On November 12th 1996, Brooklyn rapper Lil Kim shocked the rap world with her  raunchy and honest debut album. Fourteen years later, anther femme from Queens, Ms. NickiMinaj, releases her debut, Pink Friday. Just as Kim has, Minaj is shaking up Hip Hop world, and setting a precedent for female rappers.  And just like her predecessor, MinaJ entered the scene more like a sex kitten than a hardcore spitter; once the sex appeal gained her attention, so did her rhymes.

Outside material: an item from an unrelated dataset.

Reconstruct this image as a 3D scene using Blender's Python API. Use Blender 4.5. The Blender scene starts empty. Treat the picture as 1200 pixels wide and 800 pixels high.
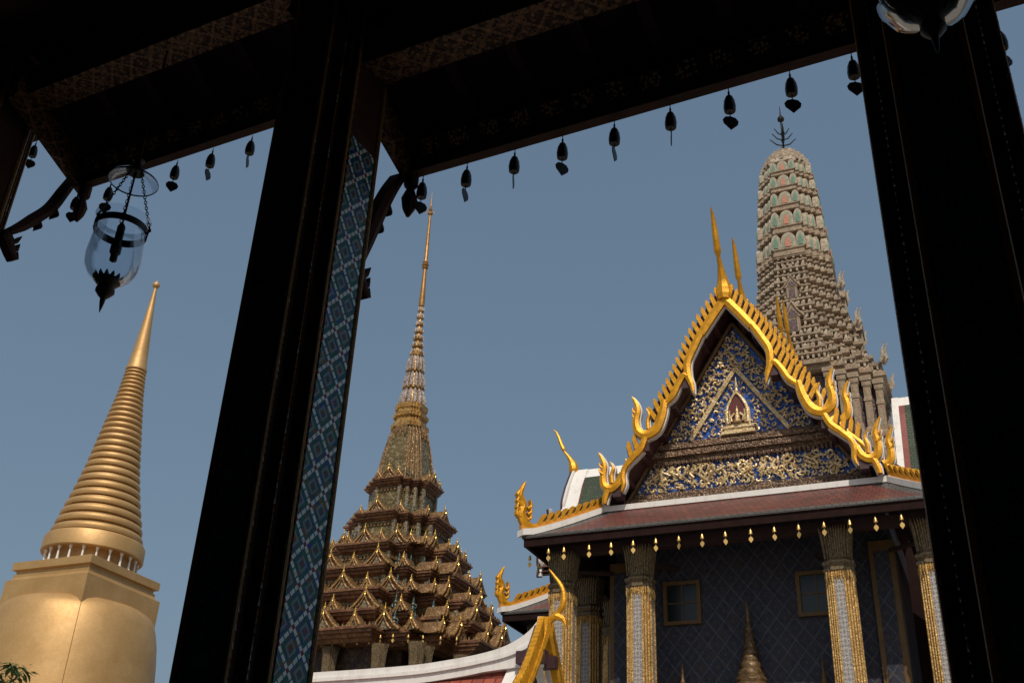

Throughout the past year, Ms. Minaj went from a street sensation to a pop fad, and possibly the most sough- after rapper for track collaboration. Her transformation over the years deems her of Lady Gaga’s title: the Hip Hop version. Today, at the cusp of super-stardom, Minaj  has the chance to solidify her celebrity with Pink Friday; however, will she record live up to the hype?

Production – 8

Nicki has a lot of pop friendly beats on this album, which is fine, as the intention for Pink Friday was not for it to be dark or street. The album is to appeal to a universal market, and the production ensures it. It is a blend of light guitar riffs, R&B melodies, with a subtle influence from techno and house combinations meshed with a Hip Hop base. It has the perfect combination of complexity and simplicity. The kind that will catch the listener’s ear, but not overwhelm with too many sounds at once (see Blueprint 3).

Lyrics – 7

A very shaky seven. Overall, Minaj is impressive with lyrical skill. She toned her flow down a notch and re-framed from changing tones midst-verse, which gives Pink Friday less of a Mixtape feel.  It is interesting to note that several writers were credit for the album.  Perhaps Minaj did not write the album in its entirety, alluding that her debut was the canvas over which she did not have full control.

Songs – 9

The content is the shining point. Minaj takes the first song of her album to serve as her own introduction, explaining where she’s been and where  she intends to be.  The first track in itself puts the perception of Minaj being a one-dimensional artist to a rest.  Her particularly gems include “I’m the best” , “The Old Nicki,”  “Fly,” “Did it on em.”

Conclusion – 8

Minaj could have followed the path of her predecessors, and more than likely she would have cornered herself in a market niche difficult to escape from. Instead, she stepped outside the box and created a new lane for female artists. The basis of her music is not sexually motivated (although Minaj’s identity is solely based on sex appeal). Her range of topics and style are as broad as her fan base. Lil’ Kim paved way; but Minaj re-set the standard.